**Stated goal:** Begin with the first line of the listing and quote every line through the one containing "tag(tbus, 'pale bus"; give only those lines.

**Data provided:**
▽
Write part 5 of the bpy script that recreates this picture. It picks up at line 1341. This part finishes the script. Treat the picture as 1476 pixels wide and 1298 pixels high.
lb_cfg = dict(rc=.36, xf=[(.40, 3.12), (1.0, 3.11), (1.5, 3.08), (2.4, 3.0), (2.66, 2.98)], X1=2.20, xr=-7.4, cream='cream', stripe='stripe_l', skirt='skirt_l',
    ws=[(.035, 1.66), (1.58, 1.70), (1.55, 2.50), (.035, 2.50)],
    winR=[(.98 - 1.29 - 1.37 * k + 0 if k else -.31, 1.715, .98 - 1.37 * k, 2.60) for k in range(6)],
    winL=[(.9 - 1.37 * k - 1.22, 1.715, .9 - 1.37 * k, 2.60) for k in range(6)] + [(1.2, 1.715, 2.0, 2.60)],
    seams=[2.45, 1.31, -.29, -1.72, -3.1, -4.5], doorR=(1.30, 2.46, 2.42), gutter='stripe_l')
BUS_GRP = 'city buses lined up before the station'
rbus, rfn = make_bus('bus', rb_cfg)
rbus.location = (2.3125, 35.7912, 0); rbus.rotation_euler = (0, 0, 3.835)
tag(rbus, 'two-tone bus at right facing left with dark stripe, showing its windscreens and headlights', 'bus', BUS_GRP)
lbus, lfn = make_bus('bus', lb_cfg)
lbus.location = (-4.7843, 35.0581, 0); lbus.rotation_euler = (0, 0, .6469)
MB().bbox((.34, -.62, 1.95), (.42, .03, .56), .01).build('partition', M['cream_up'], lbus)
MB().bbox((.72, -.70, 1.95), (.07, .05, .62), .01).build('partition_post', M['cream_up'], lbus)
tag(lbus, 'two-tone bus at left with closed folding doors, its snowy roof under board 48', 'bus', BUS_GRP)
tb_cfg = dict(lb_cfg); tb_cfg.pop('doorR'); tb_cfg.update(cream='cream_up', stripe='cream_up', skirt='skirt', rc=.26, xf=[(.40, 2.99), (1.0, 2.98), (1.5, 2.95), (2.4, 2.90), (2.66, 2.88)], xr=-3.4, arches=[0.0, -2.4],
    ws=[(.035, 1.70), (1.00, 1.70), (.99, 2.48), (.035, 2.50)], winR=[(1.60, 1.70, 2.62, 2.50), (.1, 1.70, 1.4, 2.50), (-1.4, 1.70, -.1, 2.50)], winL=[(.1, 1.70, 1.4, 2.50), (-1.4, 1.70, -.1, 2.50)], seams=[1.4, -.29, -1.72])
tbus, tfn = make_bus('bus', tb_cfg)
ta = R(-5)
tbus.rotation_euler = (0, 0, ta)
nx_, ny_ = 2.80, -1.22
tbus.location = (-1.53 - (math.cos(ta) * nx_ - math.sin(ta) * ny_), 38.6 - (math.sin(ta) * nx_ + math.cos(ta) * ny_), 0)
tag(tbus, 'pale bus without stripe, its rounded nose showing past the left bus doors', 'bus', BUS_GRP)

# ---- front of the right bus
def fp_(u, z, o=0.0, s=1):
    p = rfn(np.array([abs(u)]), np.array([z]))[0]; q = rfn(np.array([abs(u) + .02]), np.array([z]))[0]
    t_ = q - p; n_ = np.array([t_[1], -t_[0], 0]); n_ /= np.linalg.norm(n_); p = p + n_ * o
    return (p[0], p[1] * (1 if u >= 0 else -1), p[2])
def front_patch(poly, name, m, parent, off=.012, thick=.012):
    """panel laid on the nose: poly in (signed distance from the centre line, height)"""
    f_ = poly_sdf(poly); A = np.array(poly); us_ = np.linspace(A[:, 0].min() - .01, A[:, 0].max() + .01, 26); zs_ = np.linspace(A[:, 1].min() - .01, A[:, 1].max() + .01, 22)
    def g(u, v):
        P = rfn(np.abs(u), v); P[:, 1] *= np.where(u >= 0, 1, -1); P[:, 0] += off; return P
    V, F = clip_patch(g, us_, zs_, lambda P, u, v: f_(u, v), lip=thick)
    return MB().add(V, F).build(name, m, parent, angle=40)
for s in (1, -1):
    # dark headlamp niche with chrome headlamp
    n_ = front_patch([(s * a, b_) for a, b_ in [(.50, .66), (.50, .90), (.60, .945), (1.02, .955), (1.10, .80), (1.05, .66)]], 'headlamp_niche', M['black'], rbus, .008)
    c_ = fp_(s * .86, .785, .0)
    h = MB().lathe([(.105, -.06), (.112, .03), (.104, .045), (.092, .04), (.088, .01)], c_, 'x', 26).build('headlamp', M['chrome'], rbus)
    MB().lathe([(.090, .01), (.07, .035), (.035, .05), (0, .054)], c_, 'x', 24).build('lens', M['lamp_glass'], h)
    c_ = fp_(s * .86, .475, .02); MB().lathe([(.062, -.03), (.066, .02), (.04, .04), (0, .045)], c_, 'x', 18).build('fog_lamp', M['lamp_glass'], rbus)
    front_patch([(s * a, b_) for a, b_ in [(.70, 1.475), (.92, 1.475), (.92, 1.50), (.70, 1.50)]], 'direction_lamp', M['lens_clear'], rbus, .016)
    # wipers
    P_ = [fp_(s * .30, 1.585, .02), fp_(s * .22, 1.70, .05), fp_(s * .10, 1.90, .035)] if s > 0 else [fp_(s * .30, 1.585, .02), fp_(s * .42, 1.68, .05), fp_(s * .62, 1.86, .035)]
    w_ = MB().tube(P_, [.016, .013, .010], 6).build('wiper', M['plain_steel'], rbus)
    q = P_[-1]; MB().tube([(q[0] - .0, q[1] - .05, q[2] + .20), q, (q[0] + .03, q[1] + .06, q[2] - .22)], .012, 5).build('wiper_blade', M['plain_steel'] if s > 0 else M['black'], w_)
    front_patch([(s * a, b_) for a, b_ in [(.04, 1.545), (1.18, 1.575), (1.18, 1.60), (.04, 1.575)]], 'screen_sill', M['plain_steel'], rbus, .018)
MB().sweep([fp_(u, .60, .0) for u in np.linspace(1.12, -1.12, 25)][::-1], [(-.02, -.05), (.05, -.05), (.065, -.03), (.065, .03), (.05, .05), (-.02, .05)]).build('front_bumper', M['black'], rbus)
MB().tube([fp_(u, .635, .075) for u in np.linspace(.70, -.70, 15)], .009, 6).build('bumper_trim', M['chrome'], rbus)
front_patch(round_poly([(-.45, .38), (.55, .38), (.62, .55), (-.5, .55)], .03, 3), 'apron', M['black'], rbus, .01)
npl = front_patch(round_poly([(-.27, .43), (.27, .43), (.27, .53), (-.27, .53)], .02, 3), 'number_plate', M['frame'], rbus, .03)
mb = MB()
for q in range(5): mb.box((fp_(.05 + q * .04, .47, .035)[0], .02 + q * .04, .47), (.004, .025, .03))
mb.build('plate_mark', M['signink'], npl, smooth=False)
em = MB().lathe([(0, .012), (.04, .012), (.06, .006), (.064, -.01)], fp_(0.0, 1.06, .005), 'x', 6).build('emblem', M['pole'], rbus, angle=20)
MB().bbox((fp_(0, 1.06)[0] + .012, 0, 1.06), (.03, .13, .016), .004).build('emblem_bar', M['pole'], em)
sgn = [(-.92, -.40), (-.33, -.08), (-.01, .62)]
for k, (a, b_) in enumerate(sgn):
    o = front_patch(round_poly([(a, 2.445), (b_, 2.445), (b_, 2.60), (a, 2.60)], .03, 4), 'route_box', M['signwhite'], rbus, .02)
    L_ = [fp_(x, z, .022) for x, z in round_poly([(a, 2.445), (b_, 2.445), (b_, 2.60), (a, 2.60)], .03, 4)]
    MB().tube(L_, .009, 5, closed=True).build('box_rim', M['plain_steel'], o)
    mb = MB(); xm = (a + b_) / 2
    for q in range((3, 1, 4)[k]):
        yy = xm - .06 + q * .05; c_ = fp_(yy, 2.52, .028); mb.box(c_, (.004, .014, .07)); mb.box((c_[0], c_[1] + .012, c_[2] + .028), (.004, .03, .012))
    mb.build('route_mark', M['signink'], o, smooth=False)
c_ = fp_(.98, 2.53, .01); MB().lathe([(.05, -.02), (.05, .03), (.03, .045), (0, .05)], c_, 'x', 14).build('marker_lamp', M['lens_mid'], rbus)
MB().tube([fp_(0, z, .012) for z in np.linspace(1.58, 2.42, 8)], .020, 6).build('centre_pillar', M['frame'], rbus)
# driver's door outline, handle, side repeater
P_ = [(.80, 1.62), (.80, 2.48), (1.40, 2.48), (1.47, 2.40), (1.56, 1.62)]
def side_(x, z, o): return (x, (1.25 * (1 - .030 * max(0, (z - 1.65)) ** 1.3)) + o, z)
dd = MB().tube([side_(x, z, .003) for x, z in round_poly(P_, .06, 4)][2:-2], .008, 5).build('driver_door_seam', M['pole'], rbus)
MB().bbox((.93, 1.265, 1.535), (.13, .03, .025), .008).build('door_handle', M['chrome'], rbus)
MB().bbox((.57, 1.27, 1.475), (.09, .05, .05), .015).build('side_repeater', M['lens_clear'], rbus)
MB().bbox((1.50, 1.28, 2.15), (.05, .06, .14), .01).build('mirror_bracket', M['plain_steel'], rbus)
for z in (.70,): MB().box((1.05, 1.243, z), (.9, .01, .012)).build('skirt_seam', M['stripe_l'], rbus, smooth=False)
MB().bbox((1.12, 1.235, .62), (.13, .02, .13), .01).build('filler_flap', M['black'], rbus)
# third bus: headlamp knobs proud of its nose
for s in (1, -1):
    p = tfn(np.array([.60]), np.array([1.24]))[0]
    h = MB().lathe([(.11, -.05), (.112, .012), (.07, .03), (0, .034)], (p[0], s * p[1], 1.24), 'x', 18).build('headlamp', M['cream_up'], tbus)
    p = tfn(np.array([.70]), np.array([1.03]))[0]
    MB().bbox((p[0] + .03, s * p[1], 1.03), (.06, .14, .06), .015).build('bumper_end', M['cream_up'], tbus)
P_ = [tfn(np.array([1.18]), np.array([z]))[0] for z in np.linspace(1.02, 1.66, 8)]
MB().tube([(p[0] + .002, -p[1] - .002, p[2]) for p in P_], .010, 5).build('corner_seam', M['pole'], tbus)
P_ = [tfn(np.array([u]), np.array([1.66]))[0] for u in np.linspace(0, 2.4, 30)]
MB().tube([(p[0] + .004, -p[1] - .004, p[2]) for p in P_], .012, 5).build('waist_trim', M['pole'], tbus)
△
**Answer for this exercise:**
Write part 5 of the bpy script that recreates this picture. It picks up at line 1341. This part finishes the script. Treat the picture as 1476 pixels wide and 1298 pixels high.
lb_cfg = dict(rc=.36, xf=[(.40, 3.12), (1.0, 3.11), (1.5, 3.08), (2.4, 3.0), (2.66, 2.98)], X1=2.20, xr=-7.4, cream='cream', stripe='stripe_l', skirt='skirt_l',
    ws=[(.035, 1.66), (1.58, 1.70), (1.55, 2.50), (.035, 2.50)],
    winR=[(.98 - 1.29 - 1.37 * k + 0 if k else -.31, 1.715, .98 - 1.37 * k, 2.60) for k in range(6)],
    winL=[(.9 - 1.37 * k - 1.22, 1.715, .9 - 1.37 * k, 2.60) for k in range(6)] + [(1.2, 1.715, 2.0, 2.60)],
    seams=[2.45, 1.31, -.29, -1.72, -3.1, -4.5], doorR=(1.30, 2.46, 2.42), gutter='stripe_l')
BUS_GRP = 'city buses lined up before the station'
rbus, rfn = make_bus('bus', rb_cfg)
rbus.location = (2.3125, 35.7912, 0); rbus.rotation_euler = (0, 0, 3.835)
tag(rbus, 'two-tone bus at right facing left with dark stripe, showing its windscreens and headlights', 'bus', BUS_GRP)
lbus, lfn = make_bus('bus', lb_cfg)
lbus.location = (-4.7843, 35.0581, 0); lbus.rotation_euler = (0, 0, .6469)
MB().bbox((.34, -.62, 1.95), (.42, .03, .56), .01).build('partition', M['cream_up'], lbus)
MB().bbox((.72, -.70, 1.95), (.07, .05, .62), .01).build('partition_post', M['cream_up'], lbus)
tag(lbus, 'two-tone bus at left with closed folding doors, its snowy roof under board 48', 'bus', BUS_GRP)
tb_cfg = dict(lb_cfg); tb_cfg.pop('doorR'); tb_cfg.update(cream='cream_up', stripe='cream_up', skirt='skirt', rc=.26, xf=[(.40, 2.99), (1.0, 2.98), (1.5, 2.95), (2.4, 2.90), (2.66, 2.88)], xr=-3.4, arches=[0.0, -2.4],
    ws=[(.035, 1.70), (1.00, 1.70), (.99, 2.48), (.035, 2.50)], winR=[(1.60, 1.70, 2.62, 2.50), (.1, 1.70, 1.4, 2.50), (-1.4, 1.70, -.1, 2.50)], winL=[(.1, 1.70, 1.4, 2.50), (-1.4, 1.70, -.1, 2.50)], seams=[1.4, -.29, -1.72])
tbus, tfn = make_bus('bus', tb_cfg)
ta = R(-5)
tbus.rotation_euler = (0, 0, ta)
nx_, ny_ = 2.80, -1.22
tbus.location = (-1.53 - (math.cos(ta) * nx_ - math.sin(ta) * ny_), 38.6 - (math.sin(ta) * nx_ + math.cos(ta) * ny_), 0)
tag(tbus, 'pale bus without stripe, its rounded nose showing past the left bus doors', 'bus', BUS_GRP)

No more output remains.